[Records with scene code]

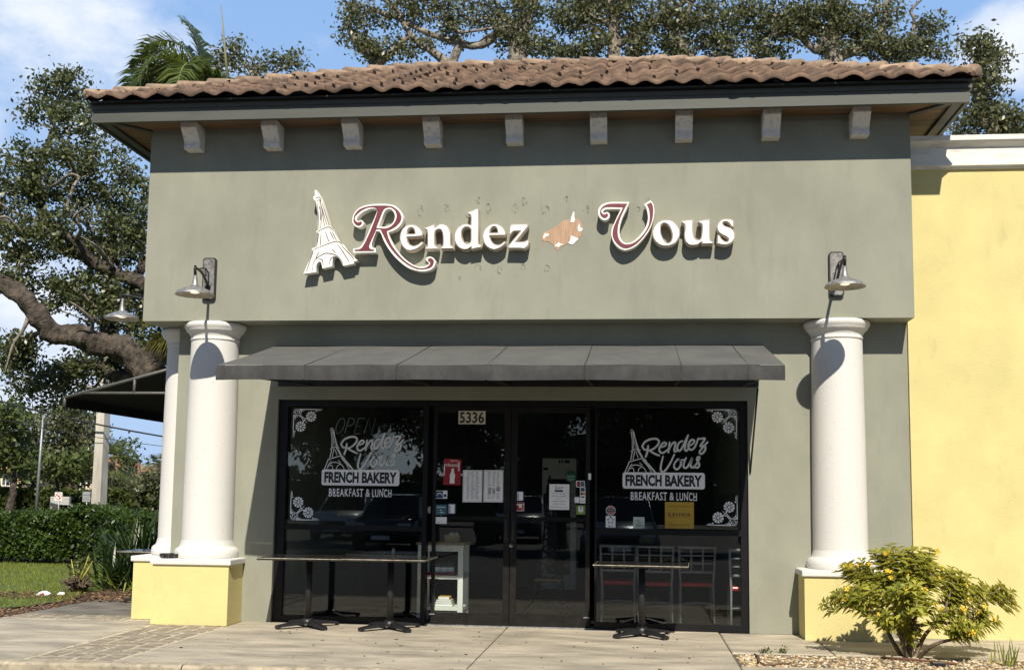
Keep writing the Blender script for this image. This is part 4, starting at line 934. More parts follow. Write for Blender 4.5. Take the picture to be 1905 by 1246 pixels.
# ================================================================== tables outside
m_top = mat('black_laminate', (.030, .028, .026), .16, .2, 5)
m_edge = mat('worn_table_edge', (.42, .37, .29), .5, .25, 20, metal=.2)
def table(label, x, y, h, w_=.76, d_=.76, rot=0, edge=m_edge, group='cafe tables outside the shop'):
    t = thing('cafe_table', label, 'table', (0, 0, 0), group)
    MB().bbox(-w_/2, w_/2, -d_/2, d_/2, h - .028, h, .006).build('tabletop', m_top, t)
    b = MB(); z = h - .018
    b.box(-w_/2 - .003, w_/2 + .003, -d_/2 - .004, -d_/2 - .0005, z + .008, z + .016); b.box(w_/2 + .0005, w_/2 + .004, -d_/2, d_/2, z + .008, z + .016); b.box(-w_/2 - .004, -w_/2 - .0005, -d_/2, d_/2, z + .008, z + .016)
    b.build('edge_band', edge, t)
    MB().tube([(0, 0, .05), (0, 0, h - .04)], .036, 20).build('post', m_darkm, t)
    b = MB(); b.lathe([(0, .105), (.05, .10), (.07, .085), (.075, .06), (.075, .04)], 0, 0, 0, 20)
    for k in range(4):
        a_ = math.pi/2*k + R(45); dx, dy = math.cos(a_), math.sin(a_)
        vs = []; fs = []; nr = 6
        for i in range(nr + 1):
            u = i/nr; rr_ = .03 + .345*u; hz = .082 - .042*u**1.3; ww = .034 + .006*u
            zb_ = .035 - .012*u if u < .85 else .008
            for sx, zz in ((-1, zb_), (-.8, hz), (.8, hz), (1, zb_)): vs.append((dx*rr_ - dy*ww*sx, dy*rr_ + dx*ww*sx, zz))
        for i in range(nr):
            for j in range(4): fs.append((i*4 + j, i*4 + (j+1) % 4, (i+1)*4 + (j+1) % 4, (i+1)*4 + j))
        fs.append((nr*4, nr*4+1, nr*4+2, nr*4+3)); b.add(vs, fs)
        b.lathe([(.018, 0), (.018, .012)], dx*.36, dy*.36, 0, 10)
    b.build('cross_base', m_darkm, t)
    t.location = (x, y, 0); t.rotation_euler = (0, 0, rot); return t
table('black cafe table at the left end of the window, its edge past the frame', -2.665, -.385, .768, .95, .74)
table('black cafe table just left of the shop doors', -1.745, -.40, .772, .90, .74)
table('lone black cafe table in front of the right window', .985, -.47, .76, .98, .66, R(-3))
b = PY(278, 1024, 1.9)
table('black topped table on the side walk, half hidden behind the left pedestals', float(b[0]) + .03, 2.0, float(b[2]), .76, .62)
p = PZ(310, 1038, ZP); t = thing('ash_tray', 'small black openwork tray on the white pedestal cap', 'tray', (p[0], -.34, ZP)); b = MB()
b.lathe([(0, .004), (.085, .004), (.088, .0), (.105, .05), (.112, .05), (.110, .043), (.092, .008), (0, .008)], p[0], -.34, ZP, 20); b.build('bowl', m_darkm, t); b = MB()
for k in range(10): a_ = 2*math.pi*k/10; b.box(p[0] + .103*math.cos(a_) - .006, p[0] + .103*math.cos(a_) + .006, -.34 + .103*math.sin(a_) - .006, -.34 + .103*math.sin(a_) + .006, ZP + .012, ZP + .034)
b.build('rim_slots', mat('tray_slots', (.09, .085, .08), .7, .1, 9), t)
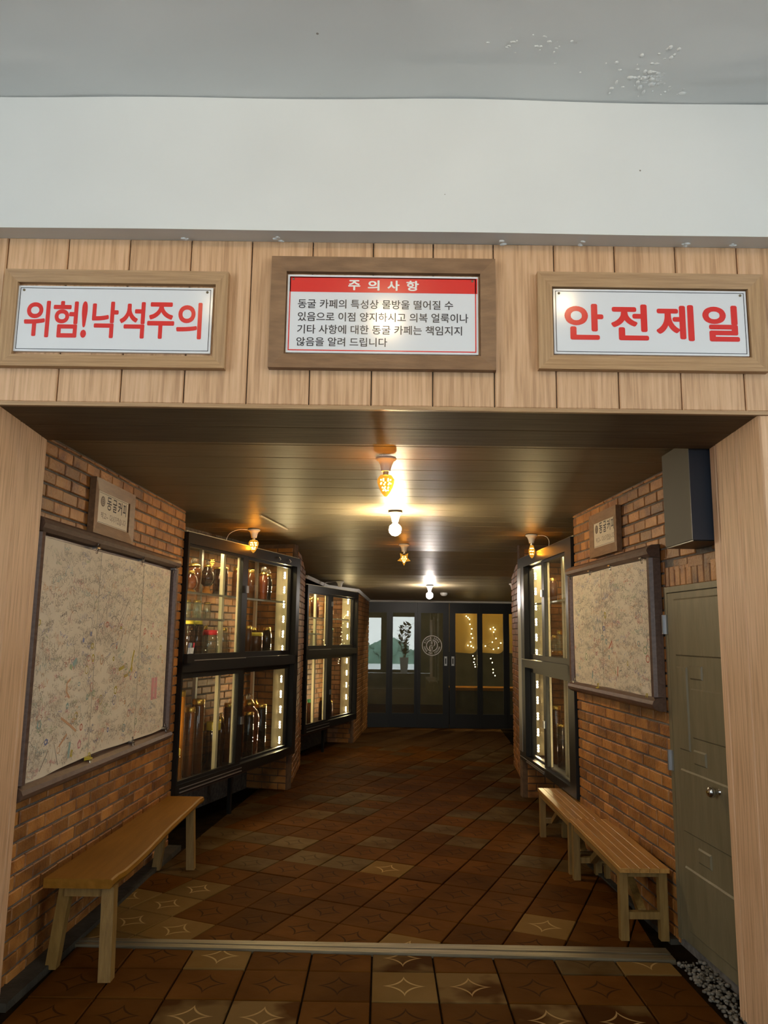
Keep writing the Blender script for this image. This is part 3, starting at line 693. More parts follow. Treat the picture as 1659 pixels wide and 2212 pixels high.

--- Aim of the task ---
Transcribe all of the entries word for word, but skip any pictures they contain.

--- Full solution ---
Keep writing the Blender script for this image. This is part 4, starting at line 934. More parts follow. Write for Blender 4.5. Take the picture to be 1905 by 1246 pixels.
# ================================================================== tables outside
m_top = mat('black_laminate', (.030, .028, .026), .16, .2, 5)
m_edge = mat('worn_table_edge', (.42, .37, .29), .5, .25, 20, metal=.2)
def table(label, x, y, h, w_=.76, d_=.76, rot=0, edge=m_edge, group='cafe tables outside the shop'):
    t = thing('cafe_table', label, 'table', (0, 0, 0), group)
    MB().bbox(-w_/2, w_/2, -d_/2, d_/2, h - .028, h, .006).build('tabletop', m_top, t)
    b = MB(); z = h - .018
    b.box(-w_/2 - .003, w_/2 + .003, -d_/2 - .004, -d_/2 - .0005, z + .008, z + .016); b.box(w_/2 + .0005, w_/2 + .004, -d_/2, d_/2, z + .008, z + .016); b.box(-w_/2 - .004, -w_/2 - .0005, -d_/2, d_/2, z + .008, z + .016)
    b.build('edge_band', edge, t)
    MB().tube([(0, 0, .05), (0, 0, h - .04)], .036, 20).build('post', m_darkm, t)
    b = MB(); b.lathe([(0, .105), (.05, .10), (.07, .085), (.075, .06), (.075, .04)], 0, 0, 0, 20)
    for k in range(4):
        a_ = math.pi/2*k + R(45); dx, dy = math.cos(a_), math.sin(a_)
        vs = []; fs = []; nr = 6
        for i in range(nr + 1):
            u = i/nr; rr_ = .03 + .345*u; hz = .082 - .042*u**1.3; ww = .034 + .006*u
            zb_ = .035 - .012*u if u < .85 else .008
            for sx, zz in ((-1, zb_), (-.8, hz), (.8, hz), (1, zb_)): vs.append((dx*rr_ - dy*ww*sx, dy*rr_ + dx*ww*sx, zz))
        for i in range(nr):
            for j in range(4): fs.append((i*4 + j, i*4 + (j+1) % 4, (i+1)*4 + (j+1) % 4, (i+1)*4 + j))
        fs.append((nr*4, nr*4+1, nr*4+2, nr*4+3)); b.add(vs, fs)
        b.lathe([(.018, 0), (.018, .012)], dx*.36, dy*.36, 0, 10)
    b.build('cross_base', m_darkm, t)
    t.location = (x, y, 0); t.rotation_euler = (0, 0, rot); return t
table('black cafe table at the left end of the window, its edge past the frame', -2.665, -.385, .768, .95, .74)
table('black cafe table just left of the shop doors', -1.745, -.40, .772, .90, .74)
table('lone black cafe table in front of the right window', .985, -.47, .76, .98, .66, R(-3))
b = PY(278, 1024, 1.9)
table('black topped table on the side walk, half hidden behind the left pedestals', float(b[0]) + .03, 2.0, float(b[2]), .76, .62)
p = PZ(310, 1038, ZP); t = thing('ash_tray', 'small black openwork tray on the white pedestal cap', 'tray', (p[0], -.34, ZP)); b = MB()
b.lathe([(0, .004), (.085, .004), (.088, .0), (.105, .05), (.112, .05), (.110, .043), (.092, .008), (0, .008)], p[0], -.34, ZP, 20); b.build('bowl', m_darkm, t); b = MB()
for k in range(10): a_ = 2*math.pi*k/10; b.box(p[0] + .103*math.cos(a_) - .006, p[0] + .103*math.cos(a_) + .006, -.34 + .103*math.sin(a_) - .006, -.34 + .103*math.sin(a_) + .006, ZP + .012, ZP + .034)
b.build('rim_slots', mat('tray_slots', (.09, .085, .08), .7, .1, 9), t)
Keep writing the Blender script for this image. This is part 3, starting at line 693. More parts follow. Treat the picture as 1659 pixels wide and 2212 pixels high.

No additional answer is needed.